**Given exercise**
Return precisely the span of lines from the top of the material below to the line containing "range(int((CEIL-.0-beam_z(cx)+.03)/.006)+1)]], .0028, 5)", both included. Pictures are excluded.

━━ Data section

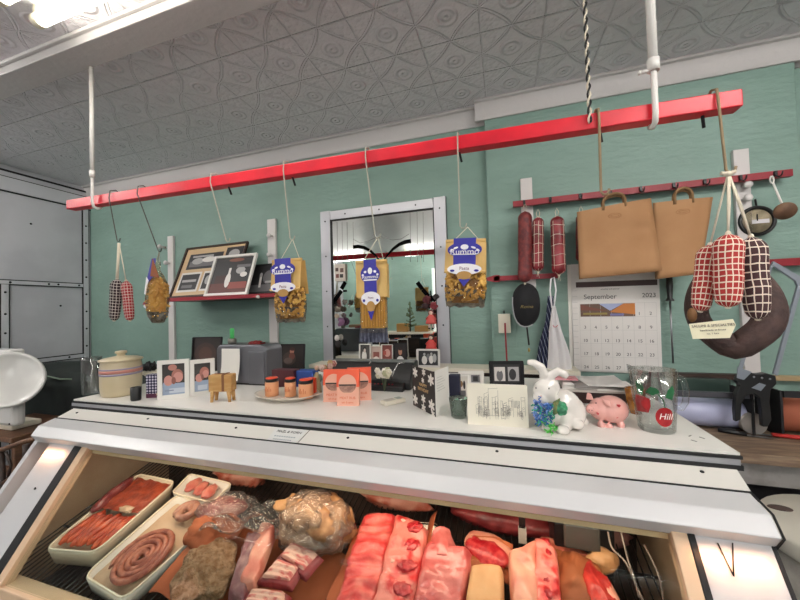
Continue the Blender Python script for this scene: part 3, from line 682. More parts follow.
for i, (px, lb) in enumerate(((92.5, 'thin white pipe holding the left end of the red beam'), (657, 'thick white pipe holding the right end of the red beam'))):
    x = aty(px, 150, YB-.012).x; zb = beam_z(x)-BH; r = .0065 if i == 0 else .0085; yt = YB-.014
    t = thing('hanger_pipe', (x, yt, CEIL), lb, 'pipe')
    ztop = 2.70 if i == 0 else CEIL
    MB(pipem).tube([(x, yt, ztop), (x, yt, zb+.12)], r*1.25, 12).build('upper_pipe', t, True)
    MB(pipem).tube([(x, yt, zb+.13), (x, yt, zb+.01), (x, yt+.004, zb-.012), (x, yt+.02, zb-.017), (x, yt+.034, zb-.010)], r*.8, 10).build('hook', t, True)
    m = MB(pipem).tube([(x, yt, zb+.145), (x, yt, zb+.115)], r*1.6, 12)
    m.build('coupling', t, True)
    if i: MB(pipem).tube([(x-.002, yt, zb+.118), (x-.028, yt, zb+.118)], .004, 8).ell((x-.03, yt, zb+.118), .006, .006, .006, 8).build('screw', t, True)
# pull chain cord from the ceiling
cx = aty(590, 120, YB-.01).x
m = MB(string); m2 = MB(dk)
for (mm, ph) in ((m, 0), (m2, PI)):
    mm.tube([(cx+.0035*math.cos(z*140+ph), YB-.01+.0035*math.sin(z*140+ph), z) for z in [beam_z(cx)-.03+i*.006 for i in range(int((CEIL-.0-beam_z(cx)+.03)/.006)+1)]], .0028, 5)
    
r_ = m.build('twisted_rope', None, True, loc=(cx, YB, CEIL)); tag(r_, 'black and white twisted cord from the ceiling to the red beam', 'cord')
m2.build('dark_strand', r_, True)
wire = mat('hook_wire', '#4d4a47', .4, .7); wire2 = mat('pale_cord', '#a9a596', .7)
def hook(px0, py0, px1, py1, y0, y1, mt, label, name='long_hook', r=.0022, up=.012):
    """wire bent over the beam top and running down to a small hook"""
    x0 = aty(px0, py0, y0).x; zt = beam_z(x0)+.004; p1 = aty(px1, py1, y1)
    pts = [(x0, YB+BD+.004, zt-.02), (x0, YB+BD+.003, zt), (x0, YB+.018, zt+up), (x0, YB-.004, zt+.002), (x0, y0-.004, zt-.03), tuple(p1)]
    e = [tuple(p1+Vector((.006, 0, -.008))), tuple(p1+Vector((.016, 0, -.006))), tuple(p1+Vector((.020, 0, .006)))]
    o = MB(mt).tube(pts+e, r, 6).build(name, None, True, loc=(x0, YB, zt)); tag(o, label, 'hook'); return p1
pA = hook(110, 195, 117, 240, YB-.004, 1.01, wire, 'dark wire hook holding the two small net sausages at the left')
pB = hook(138, 190, 158, 250, YB-.004, 1.01, wire, 'dark wire hook holding the rounded bag of penne pasta')
pC = hook(211, 183, 226, 240, YB-.004, 1.03, wire2, 'thin empty wire hook in front of the tilted photo frame')
pD = hook(284, 171, 290, 238, YB-.004, 1.01, wire2, 'thin wire hook holding the left blue labelled pasta bag')
pE = hook(366, 160, 375, 236, YB-.004, 1.01, wire2, 'thin wire hook holding the spaghetti bag before the mirror')
pF = hook(458, 147, 460, 226, YB-.004, 1.01, wire2, 'thin wire hook holding the pasta bag right of the mirror')
pG = hook(599, 128, 601, 192, YB-.004, 1.03, twine, 'beaded cord hanging from the beam in front of the brown bags', name='hanging_twine', r=.0035)
pH = hook(717, 94, 726, 170, YB-.004, 1.01, twine, 'thick wire hook holding the three large net sausages', r=.003)

# netted sausages
ck_black = checks('net_black', '#2e1a20', '#d8cec6', 12, .0125, .15); ck_red = checks('net_red', '#98242e', '#e4d0c6', 12, .0125, .15)
ck_red2 = checks('net_red_big', '#a82c28', '#ecdcc8', 14, .0145, .2); ck_dark2 = checks('net_dark_big', '#45282a', '#eadccb', 11, .019, .16)
def net_sausage(top, bot, r, mt, anchor, label, cord=.0022, seed=0, nstr=1):
    top, bot = Vector(top), Vector(bot); L = (top-bot).length
    t = thing('net_sausage', bot, label, 'sausage'); ax = (top-bot).normalized()
    q = Vector((0, 0, 1)).rotation_difference(ax); t.rotation_mode = 'QUATERNION'; t.rotation_quaternion = q
    m = MB(mt); pr = []
    for i in range(25):
        u = i/24; k = .72+.28*min(1, u/.4); k *= math.sin(PI*min(u/.10, 1)/2)**.5; k2 = 1 if u < .85 else max(0, math.cos((u-.85)/.15*PI/2))**.5*.85+.15*(1-(u-.85)/.15)
        pr.append((max(r*k*k2*(1+.04*math.sin(u*9+seed)), 1e-7 if i in (0, 24) else .001), u*L))
    pr[0] = (0, 0); pr[-1] = (.004, L)
    m.lathe(pr, n=28, sx=1, sy=.9); m.build('casing', t)
    inv = (Matrix.Translation(bot) @ q.to_matrix().to_4x4()).inverted(); a = inv @ Vector(anchor)
    m = MB(string)
    for k in range(nstr): m.tube([(0, 0, L-.004), Vector((0, 0, L)).lerp(a, .5)+Vector((.003*k, 0, 0)), a+Vector((.002*k, 0, 0))], cord, 6)
    m.build('string', t)
    m = MB(string).ell((0, 0, L), .006, .006, .008, 10); m.build('string_knot', t); 
    m = MB(string).ell((0, 0, .001), .006, .006, .003, 10); m.build('bottom_knot', t)
    return t
yA = 1.01
aA = aty(119, 243, yA)
net_sausage(aty(117, 279, yA), aty(114, 321, yA), .0235, ck_black, aA, 'small dark net sausage with thick white cord, left of the small pair', cord=.006)
net_sausage(aty(126, 281, yA+.02), aty(130, 321, yA+.02), .0215, ck_red, aA, 'small red net sausage hanging beside the small dark one')
aH = aty(728, 174, 1.0)
net_sausage(aty(710, 245, 1.03), aty(700, 312, 1.03), .024, ck_red2, aH, 'large red net sausage, leaning left behind the other two', nstr=1)
net_sausage(aty(728, 234, .99), aty(728, 308, .99), .0290, ck_red2, aH, 'large red net sausage, the fat middle one of three', nstr=2)
net_sausage(aty(751, 237, 1.02), aty(758, 320, 1.02), .0275, ck_dark2, aH, 'large dark brown net sausage, rightmost of three', nstr=2)
kn = MB(string).ell(aH, .010, .008, .007, 12).tube([aH+Vector((-.014, 0, .004)), aH, aH+Vector((.014, -.002, .004))], .0045, 6).build('string_knot', None, True, loc=aH); tag(kn, 'white string knot gathering the cords of the three large net sausages', 'knot')
# little brown stub and paper tag
tg = thing('paper_tag', aty(712, 330, .985), 'cream pointed paper tag below the large red net sausages', 'tag')
p_ = [aty(px, py, .985) for px, py in ((689, 324), (733, 319), (736, 325), (730, 338), (693, 339))]
MB(mat('tag_paper', '#e6dfc2', .8)).prism(p_, (0, .0012, 0)).build('tag_card', tg, True)
for i, (s_, z_, sz) in enumerate((('SALUMI & SPECIALTIES', 325.5, .0085), ('handmade in house', 330, .0065), ('no. 1 ham', 333.5, .006))):
    p = aty(713, z_, .9835); text('lettering', s_, sz, mat('ink', '#6b6358', .8), tg, p-tg.location, (PI/2, math.radians(-3), 0))
MB(mat('stub_brown', '#6e4a26', .7)).ell(aty(692, 315, 1.0), .010, .010, .018, 12).build('stub', tg, True)
# the brown ring ham
ringm = mat('ring_ham', '#4a3530', .75, h2='#3a2926', scale=30, bump=.4, bscale=120)
rc = aty(732, 303, 1.12); pts = []; rad = []
for i in range(40):
    a = 2*PI*i/40; x = .079*math.cos(a); z = .098*math.sin(a)
    z -= .035*max(0, -math.sin(a))**4*0; z -= .02*math.exp(-((a-1.5*PI)/.35)**2)
    pts.append(rc+Vector((x, .012*math.sin(2*a), z))); rad.append(.026+.008*max(0, math.cos(a-5.3)))
tag(MB(ringm).tube(pts, rad, 16, closed=True).build('ring_ham', None, True, loc=rc), 'dark brown ring shaped smoked ham behind the large net sausages', 'ham')
hc = rc+Vector((0, 0, .125))
tag(MB(twine).tube([hc+Vector((0, -.0, .0)), hc+Vector((.0, -.01, .12)), Vector((hc.x-.02, YB+.03, beam_z(min(hc.x, bx1-.01))+.004)), Vector((hc.x-.022, YB+.014, beam_z(bx1)+.008))], .002, 6).build('hanging_twine', None, True, loc=hc), 'dark twine holding the ring shaped ham behind the net sausages', 'twine') if False else None

# pasta bags
blue = mat('label_blue', '#2a2496', .4); gold = mat('bag_gold', '#dcb670', .45, h2='#cfa65e', scale=10, bump=.2, bscale=20); wht = mat('label_white', '#f1eef2', .5)
pasta = mat('pasta', '#e0b45c', .55, h2='#cb9844', scale=20); darkend = mat('bag_dark_end', '#4a463f', .45, h2='#8a8478', scale=55, bump=.8, bscale=70, lo=.35, hi=.7); spag = mat('spaghetti', '#e6b64a', .45, h2='#d8a43c', scale=60, stretch=(6, 1, .2))
goldfig = mat('label_gold', '#b78a4a', .5)
def label_art(t, z0, z1, w_, y):
    """blue medallion above, white medallion below; z0 bottom, z1 top"""
    H = z1-z0; m = MB(blue); ax, az = Vector((1, 0, 0)), Vector((0, 0, 1))
    m.poly([(-.28*w_, y, z1), (-.28*w_, y, z0+.28*H), (.28*w_, y, z0+.28*H), (.28*w_, y, z1)])
    m.ellipse((0, y-.0004, z0+.76*H), ax, az, .43*w_, .16*H, 24)
    m.poly([(-.15*w_, y-.0004, z0+.16*H), (0, y-.0004, z0), (.15*w_, y-.0004, z0+.16*H)])
    m.m(wht).ellipse((0, y-.0008, z0+.36*H), ax, az, .43*w_, .115*H, 24)
    m.ellipse((0, y-.001, z0+.815*H), ax, az, .10*w_, .055*H, 14)
    for s_ in (-1, 1):
        m.ellipse((s_*.22*w_, y-.001, z0+.80*H), Vector((.9, 0, -s_*.3)), Vector((s_*.3, 0, .9)), .07*w_, .022*H, 10)
        m.ellipse((s_*.33*w_, y-.001, z0+.75*H), Vector((.9, 0, -s_*.5)), Vector((s_*.5, 0, .9)), .05*w_, .018*H, 10)
    m.poly([(-.30*w_, y-.001, z0+.655*H), (-.30*w_, y-.001, z0+.675*H), (.30*w_, y-.001, z0+.675*H), (.30*w_, y-.001, z0+.655*H)])
    m.m(blue)
    for s_ in (-1, 1): m.ellipse((s_*.30*w_, y-.0012, z0+.33*H), Vector((1, 0, 0)), az, .06*w_, .025*H, 10)
    m.m(goldfig).ellipse((0, y-.0012, z0+.235*H), ax, az, .19*w_, .085*H, 16)
    lb = m.build('label', t, fix=False)
    text('label_lettering', 'Rummo', .023*w_/.11, wht, lb, (0, y-.0014, z0+.715*H), sx=1.1)
    text('label_lettering', 'Pasta', .013*w_/.11, mat('label_red', '#7a3a5c', .5), lb, (0, y-.0014, z0+.375*H))
    return lb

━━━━

**Task answer**
Continue the Blender Python script for this scene: part 3, from line 682. More parts follow.
for i, (px, lb) in enumerate(((92.5, 'thin white pipe holding the left end of the red beam'), (657, 'thick white pipe holding the right end of the red beam'))):
    x = aty(px, 150, YB-.012).x; zb = beam_z(x)-BH; r = .0065 if i == 0 else .0085; yt = YB-.014
    t = thing('hanger_pipe', (x, yt, CEIL), lb, 'pipe')
    ztop = 2.70 if i == 0 else CEIL
    MB(pipem).tube([(x, yt, ztop), (x, yt, zb+.12)], r*1.25, 12).build('upper_pipe', t, True)
    MB(pipem).tube([(x, yt, zb+.13), (x, yt, zb+.01), (x, yt+.004, zb-.012), (x, yt+.02, zb-.017), (x, yt+.034, zb-.010)], r*.8, 10).build('hook', t, True)
    m = MB(pipem).tube([(x, yt, zb+.145), (x, yt, zb+.115)], r*1.6, 12)
    m.build('coupling', t, True)
    if i: MB(pipem).tube([(x-.002, yt, zb+.118), (x-.028, yt, zb+.118)], .004, 8).ell((x-.03, yt, zb+.118), .006, .006, .006, 8).build('screw', t, True)
# pull chain cord from the ceiling
cx = aty(590, 120, YB-.01).x
m = MB(string); m2 = MB(dk)
for (mm, ph) in ((m, 0), (m2, PI)):
    mm.tube([(cx+.0035*math.cos(z*140+ph), YB-.01+.0035*math.sin(z*140+ph), z) for z in [beam_z(cx)-.03+i*.006 for i in range(int((CEIL-.0-beam_z(cx)+.03)/.006)+1)]], .0028, 5)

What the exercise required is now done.